Di fronte Piazza Eugenio Abbro c'è largo Bonifacio VIII, la cui denominazione onora il Papa che ha elevato le terre ‘'de la Cava'' al rango di Città. Ebbene, questo spazio viene adibito quotidianamente a campo sportivo su due livelli: un susseguirsi impressionante di pallonate che mettono in pericolo passanti e automobilisti nonché gli stessi partecipanti. Basta un attimo: si sbaglia uno stop, il pallone rotola via e chi è sorteggiato per andare a recuperarlo rischia di finire sotto una macchina. All'ennesimo lampione rotto, i vigili urbani non possono far altro che sequestrare il pallone, che puntualmente viene riacquistato e siamo punto e a capo. Di sfondo a questo teatrino ci sono le mura dell'adiacente Duomo di Santa Maria della Visitazione, cattedrale dell'arcidiocesi Amalfi-Cava de' Tirreni, ridipinte in stile new age da indecifrabili murales (quelli comprensibili non è il caso di riportarli). Povero Don Rosario Sessa, che più volte ha dovuto far ridipingere le porte verdi del Duomo perché ricolme di dediche d'amore scritte con il correttore bianco.

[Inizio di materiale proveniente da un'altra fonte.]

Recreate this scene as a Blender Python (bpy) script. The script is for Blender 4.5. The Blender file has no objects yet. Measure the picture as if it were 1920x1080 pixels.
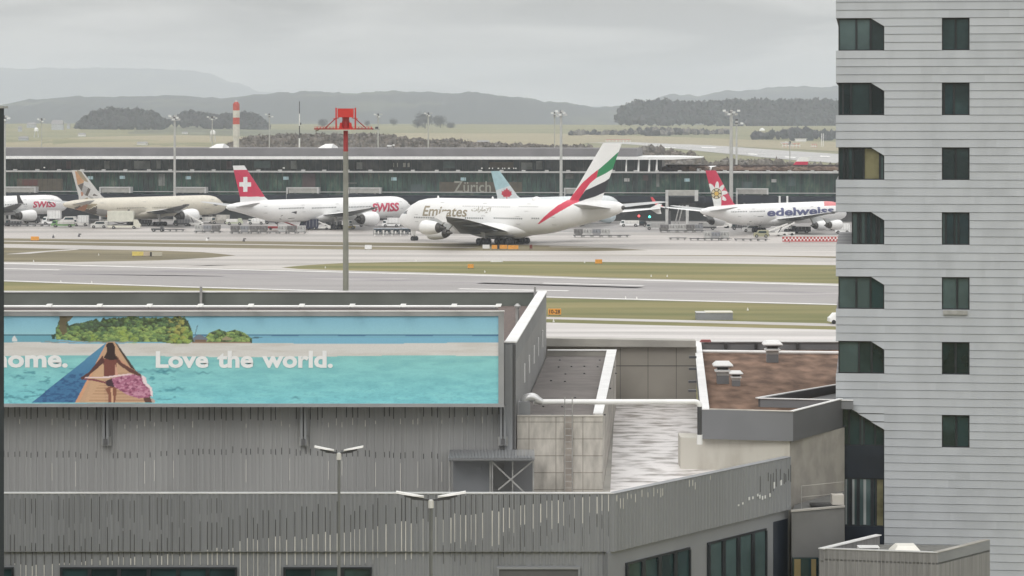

Ritorniamo al nostro tour. Non facciamo caso al tappeto di bicchieri, cartacce, bottiglie e residui vari che fiorisce sulle scale del Duomo e ci immettiamo definitivamente sul Corso. E nonostante la cospicua quantità di contenitori per la spazzatura, i rifiuti sono ai piedi delle colonne del porticato medievale, altro simbolo della città. Così, percorrendo il porticato ci ritroviamo davanti la chiesa dedicata a S. Maria Assunta in Cielo e delle Anime del Purgatorio, dove è stato collocato il monumento dedicato a Mamma Lucia, altro personaggio che ha forgiato la cultura e l'anima degli abitanti della città. Viene usato come panchina. Ai suoi piedi, un altro tappeto di spazzatura.
Continuiamo verso Il Convento di San Francesco e Sant'Antonio, passiamo tra le mura del primo nucleo abitativo della valle Metelliana, Il Borgo Scacciaventi. Ci soffermiamo a guardare in ultimo gli intarsi del portone in legno del Convento, meravigliosi, ma gli occhi cadono sulla coltre di lattine, panini mangiati per metà e abbandonati, bottiglie, bicchieri di plastica e mozziconi di sigarette e di spinelli. Ci consola che al mattino le persone civili ritorneranno a vivere questi antri di piccolo mondo antico che hanno resistito a terremoti ed invasioni, guerre e bombe. La bellezza.